O comportamento de Jesus nessas refeições é tanto mais escandaloso quanto entra em confronto não só com a lógica de grupos como os fariseus, como também com o que se dispõe em outros livros bíblicos. Num texto do Levítico, escreve-se: "Nenhum dos teus descendentes, em qualquer geração, se aproximará para oferecer o pão de seu Deus, se tiver algum defeito. Pois nenhum homem se deve aproximar, caso tenha algum defeito, quer seja cego, coxo, desfigurado ou deformado."
Ao contrário do estabelecido nessa prescrição, Tolentino Mendonça recorda que, para Jesus, os convidados preferenciais devem ser os "estropiados, coxos e cegos". Ele mesmo mantém uma "reconhecida comensalidade com gente moralmente inconveniente". A comunidade de mesa de Jesus com os pecadores, diz o professor da Faculdade de Teologia, "era tida pelos adversários como uma insolência de Jesus". Era "uma actuação anárquica do ponto de vista social e religioso".

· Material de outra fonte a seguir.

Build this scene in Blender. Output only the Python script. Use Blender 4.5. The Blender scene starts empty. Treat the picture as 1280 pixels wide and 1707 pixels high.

Mas, no caso do Evangelho de Lucas, esses episódios em que Jesus convive com pecadores - as pessoas marginalizadas do seu tempo - mostram também que Jesus praticava o que dizia. Dava sentido à sua missão de "anunciar e concretizar o perdão de Deus", um dom divino "sem condicionamentos prévios e em acto". Uma insistência que "é tão inédita que soa a escandalosa".